Finance ministry contradicts Moody’s revised rating from B3 to Caa1

ISLAMABAD: The Finance ministry has contradicted Moody’s revised rating from B3 to Caa1.

According to the handout issued by the Finance ministry, the rating action by Moody’s is strongly contested by the Ministry of Finance as the rating action by Moody’s was carried out unilaterally without prior consultations and meetings with our teams from the Ministry of Finance and State Bank of Pakistan.

It is pertinent to note that Moody’s has released the revised rating for Pakistan in which it has downgraded the sovereign credit rating from B3 to Caa1.

Following Moody’s intimation of the rating action, Ministry of Finance held two meetings with the Moody’s team over the past 24 hours, sharing data and information which clearly show a picture contradicting Moody’s rating action.

After a regular stock take of the economic and fiscal conditions, the Ministry of Finance seeks to inform that government policies over the last few months have helped in fiscal consolidation. The Government of Pakistan has adequate liquidity and financing arrangements to meet its external liabilities.

Pakistan is currently under the IMF Programme, the continuity of which is based on the confirmation and confidence in the country’s ability to maintain the fiscal discipline, debt sustainability and its ability to discharge all its domestic and external liabilities. The country remains committed to the agreements reached under the IMF programme.

Moody’s “worsening near- and medium-term economic outlook” does not depict the correct picture due to gaps in information available with Moody’s and its use of estimations is not grounded in fundamentals.

As such, the estimate of economic cost of the floods at US$ 30 billion is premature as the data is still being compiled in collaboration with World Bank and other partners, to ensure transparency and accuracy, and will be available once the figures are firmed up. Thus, the impact on GDP growth rate cannot be fully and accurately assessed at this time and so Moody’s downward revision of GDP growth rate at 0-1% has no solid basis.

Similarly, translating economic losses into fiscal deficit is contested. On the expenditure front, the government will largely be involved in public infrastructure rebuilding, and that too, over a number of years. The uptick in urgent current expenditure is being met through re-allocations and re-appropriations of budgeted funds thus mitigating the risk of rising deficit. On the revenue front, the increase in nominal GDP is likely to compensate for any dip in revenues.

During recent meetings with multilaterals, the government has received additional funding commitments from ADB of over US$ 2.5 billion. Similarly, the World Bank has also pledged additional funding of around US$ 1.3 billion for infrastructure and other projects in the current financial year. These are in addition to the Ministry’s financing plan at the start of the financial year.

On the appeal of the UN Secretary General, funds to the tune of US$ 816 million were pledged by countries in a conference in Geneva on October 04, 2022. We expect further fundings from multilaterals and friendly countries in the donor conference planned to be held in Pakistan in November this year.
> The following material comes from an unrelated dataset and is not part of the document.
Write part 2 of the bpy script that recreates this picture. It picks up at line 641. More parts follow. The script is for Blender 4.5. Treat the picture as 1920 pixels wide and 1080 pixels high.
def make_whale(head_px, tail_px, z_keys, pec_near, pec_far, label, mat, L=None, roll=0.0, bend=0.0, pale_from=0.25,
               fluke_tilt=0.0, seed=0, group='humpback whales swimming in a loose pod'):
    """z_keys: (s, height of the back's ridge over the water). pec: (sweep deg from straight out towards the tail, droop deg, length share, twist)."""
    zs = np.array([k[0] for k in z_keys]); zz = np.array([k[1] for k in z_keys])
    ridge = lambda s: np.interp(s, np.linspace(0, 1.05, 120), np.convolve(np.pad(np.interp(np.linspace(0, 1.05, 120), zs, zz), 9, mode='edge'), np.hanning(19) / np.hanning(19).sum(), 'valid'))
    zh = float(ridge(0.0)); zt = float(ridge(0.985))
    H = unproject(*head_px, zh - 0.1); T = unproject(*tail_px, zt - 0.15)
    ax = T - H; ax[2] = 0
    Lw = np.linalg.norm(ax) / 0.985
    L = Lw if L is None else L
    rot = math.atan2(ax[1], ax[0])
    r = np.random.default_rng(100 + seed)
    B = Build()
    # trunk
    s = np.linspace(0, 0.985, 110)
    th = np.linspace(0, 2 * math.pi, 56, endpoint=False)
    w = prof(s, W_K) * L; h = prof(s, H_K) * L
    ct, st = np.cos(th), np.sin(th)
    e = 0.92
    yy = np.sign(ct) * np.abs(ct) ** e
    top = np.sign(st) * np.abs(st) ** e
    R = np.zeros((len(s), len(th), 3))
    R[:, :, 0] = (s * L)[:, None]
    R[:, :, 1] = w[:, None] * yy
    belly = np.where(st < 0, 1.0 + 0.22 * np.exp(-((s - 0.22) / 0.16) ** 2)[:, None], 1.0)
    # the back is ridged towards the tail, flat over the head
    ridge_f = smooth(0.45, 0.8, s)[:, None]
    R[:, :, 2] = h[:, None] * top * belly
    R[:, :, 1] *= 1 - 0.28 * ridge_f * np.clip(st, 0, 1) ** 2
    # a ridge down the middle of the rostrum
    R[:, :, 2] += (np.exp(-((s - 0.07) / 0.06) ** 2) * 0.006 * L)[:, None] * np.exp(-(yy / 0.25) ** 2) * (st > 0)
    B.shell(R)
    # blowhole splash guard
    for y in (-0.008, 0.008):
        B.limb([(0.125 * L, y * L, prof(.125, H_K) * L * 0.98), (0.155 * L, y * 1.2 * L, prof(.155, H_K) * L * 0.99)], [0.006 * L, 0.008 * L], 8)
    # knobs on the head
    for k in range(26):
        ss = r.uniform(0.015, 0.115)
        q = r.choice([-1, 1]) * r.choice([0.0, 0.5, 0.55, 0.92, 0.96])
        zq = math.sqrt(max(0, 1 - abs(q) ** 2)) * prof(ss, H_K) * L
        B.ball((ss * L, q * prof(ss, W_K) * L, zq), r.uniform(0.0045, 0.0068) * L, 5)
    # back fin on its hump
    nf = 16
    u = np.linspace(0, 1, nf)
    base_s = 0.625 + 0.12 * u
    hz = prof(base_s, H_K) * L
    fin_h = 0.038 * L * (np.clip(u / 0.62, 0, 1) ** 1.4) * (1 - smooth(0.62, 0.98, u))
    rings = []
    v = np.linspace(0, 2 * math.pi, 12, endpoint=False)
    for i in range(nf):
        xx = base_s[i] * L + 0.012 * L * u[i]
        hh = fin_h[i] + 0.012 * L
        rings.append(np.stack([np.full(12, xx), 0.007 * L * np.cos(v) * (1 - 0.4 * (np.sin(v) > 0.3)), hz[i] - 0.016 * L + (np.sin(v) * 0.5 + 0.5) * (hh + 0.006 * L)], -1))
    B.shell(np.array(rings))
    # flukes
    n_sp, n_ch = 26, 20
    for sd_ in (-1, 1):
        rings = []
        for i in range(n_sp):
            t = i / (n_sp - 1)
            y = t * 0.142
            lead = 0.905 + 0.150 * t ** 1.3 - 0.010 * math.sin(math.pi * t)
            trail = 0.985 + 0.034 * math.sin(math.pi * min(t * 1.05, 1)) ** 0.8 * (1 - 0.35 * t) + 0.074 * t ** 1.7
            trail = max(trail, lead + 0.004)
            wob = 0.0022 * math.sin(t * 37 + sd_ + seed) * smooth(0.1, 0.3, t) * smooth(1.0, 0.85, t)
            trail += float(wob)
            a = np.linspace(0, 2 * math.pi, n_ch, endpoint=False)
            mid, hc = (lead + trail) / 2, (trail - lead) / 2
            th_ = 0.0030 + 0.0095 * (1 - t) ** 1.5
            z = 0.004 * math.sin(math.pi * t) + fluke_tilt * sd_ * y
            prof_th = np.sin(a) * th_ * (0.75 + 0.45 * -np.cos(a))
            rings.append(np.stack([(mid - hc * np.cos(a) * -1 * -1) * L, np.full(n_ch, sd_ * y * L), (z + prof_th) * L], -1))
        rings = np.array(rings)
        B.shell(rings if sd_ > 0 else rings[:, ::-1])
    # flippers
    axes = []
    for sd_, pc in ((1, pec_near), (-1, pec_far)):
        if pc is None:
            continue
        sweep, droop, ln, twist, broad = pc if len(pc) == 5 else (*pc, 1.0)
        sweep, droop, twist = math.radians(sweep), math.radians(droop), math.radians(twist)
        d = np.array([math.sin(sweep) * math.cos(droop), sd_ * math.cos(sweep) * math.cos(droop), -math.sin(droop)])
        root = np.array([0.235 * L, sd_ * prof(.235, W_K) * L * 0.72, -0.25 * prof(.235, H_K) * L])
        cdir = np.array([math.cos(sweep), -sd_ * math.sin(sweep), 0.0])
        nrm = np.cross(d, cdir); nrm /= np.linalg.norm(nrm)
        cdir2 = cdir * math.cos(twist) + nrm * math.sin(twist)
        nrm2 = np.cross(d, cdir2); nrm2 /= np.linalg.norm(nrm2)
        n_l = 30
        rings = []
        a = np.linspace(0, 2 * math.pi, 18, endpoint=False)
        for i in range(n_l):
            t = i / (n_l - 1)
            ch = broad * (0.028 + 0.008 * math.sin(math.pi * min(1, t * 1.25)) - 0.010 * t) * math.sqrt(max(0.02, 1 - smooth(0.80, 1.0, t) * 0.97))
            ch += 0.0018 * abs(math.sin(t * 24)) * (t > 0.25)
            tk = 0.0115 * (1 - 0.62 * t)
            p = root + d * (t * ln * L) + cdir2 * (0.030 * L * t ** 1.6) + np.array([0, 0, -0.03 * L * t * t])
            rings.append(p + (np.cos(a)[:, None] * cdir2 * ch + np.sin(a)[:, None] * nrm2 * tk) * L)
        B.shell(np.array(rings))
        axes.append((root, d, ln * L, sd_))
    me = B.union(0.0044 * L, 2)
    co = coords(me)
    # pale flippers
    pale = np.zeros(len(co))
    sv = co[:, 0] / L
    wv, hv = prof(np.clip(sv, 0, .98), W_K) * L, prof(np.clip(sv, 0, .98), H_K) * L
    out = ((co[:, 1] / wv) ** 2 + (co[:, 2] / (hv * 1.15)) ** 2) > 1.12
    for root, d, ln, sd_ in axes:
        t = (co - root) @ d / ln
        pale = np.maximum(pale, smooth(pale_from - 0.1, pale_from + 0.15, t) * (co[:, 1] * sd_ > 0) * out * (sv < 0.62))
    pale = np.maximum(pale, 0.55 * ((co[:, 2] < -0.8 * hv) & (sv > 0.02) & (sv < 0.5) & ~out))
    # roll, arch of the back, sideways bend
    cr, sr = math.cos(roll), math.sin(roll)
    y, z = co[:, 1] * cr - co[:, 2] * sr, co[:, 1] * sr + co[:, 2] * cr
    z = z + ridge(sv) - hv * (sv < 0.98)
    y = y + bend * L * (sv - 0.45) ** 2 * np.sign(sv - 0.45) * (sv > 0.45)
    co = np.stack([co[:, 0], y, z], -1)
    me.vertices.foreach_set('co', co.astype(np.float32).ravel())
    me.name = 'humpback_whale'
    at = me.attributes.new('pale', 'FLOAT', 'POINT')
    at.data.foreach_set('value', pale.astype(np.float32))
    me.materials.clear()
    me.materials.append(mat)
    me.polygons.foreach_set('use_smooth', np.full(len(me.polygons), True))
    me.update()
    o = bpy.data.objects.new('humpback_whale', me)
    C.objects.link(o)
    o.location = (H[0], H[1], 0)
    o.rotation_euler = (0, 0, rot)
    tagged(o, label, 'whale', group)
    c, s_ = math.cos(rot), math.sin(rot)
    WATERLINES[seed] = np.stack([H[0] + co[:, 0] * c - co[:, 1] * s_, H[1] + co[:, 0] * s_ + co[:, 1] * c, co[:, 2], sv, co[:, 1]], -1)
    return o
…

Consequently, we expect the external sector to improve further in line with the increase in liquidity.

The impression of restructuring of Pakistan’s debt is refuted unequivocally as currently no such proposal is under consideration or is being pursued as has been categorically stated by the Finance Minister.

The Finance ministry stated that some of the key numbers can further help understand performance of the economy in the post-flood scenario.

On revenues, it may be noted that FBR taxes grew by about 28% in September FY23.

Similarly, the recent post-flood performance numbers of various sectors of the economy including agriculture and livestock show that its impact on current account deficit is likely to be moderate compared to that assumed by Moody’s. Commodity prices, especially crude oil, have eased compared to a month ago, this would help in offsetting some of the impact of floods on the current account deficit. The downward trend of the deficit during the past months of FY23 has already been widely reported.

The overall situation of the country, especially in the post-flood scenario, needs to be seen in the context of the steps taken by the government for relief and recovery and the assistance and commitments by the global community, including multilaterals and bilateral, to help in the rehabilitation and reconstruction phase. The Ministry of Finance strongly feels that the downgrading of Pakistan’s rating is not truly reflective of Pakistan’s macroeconomic conditions.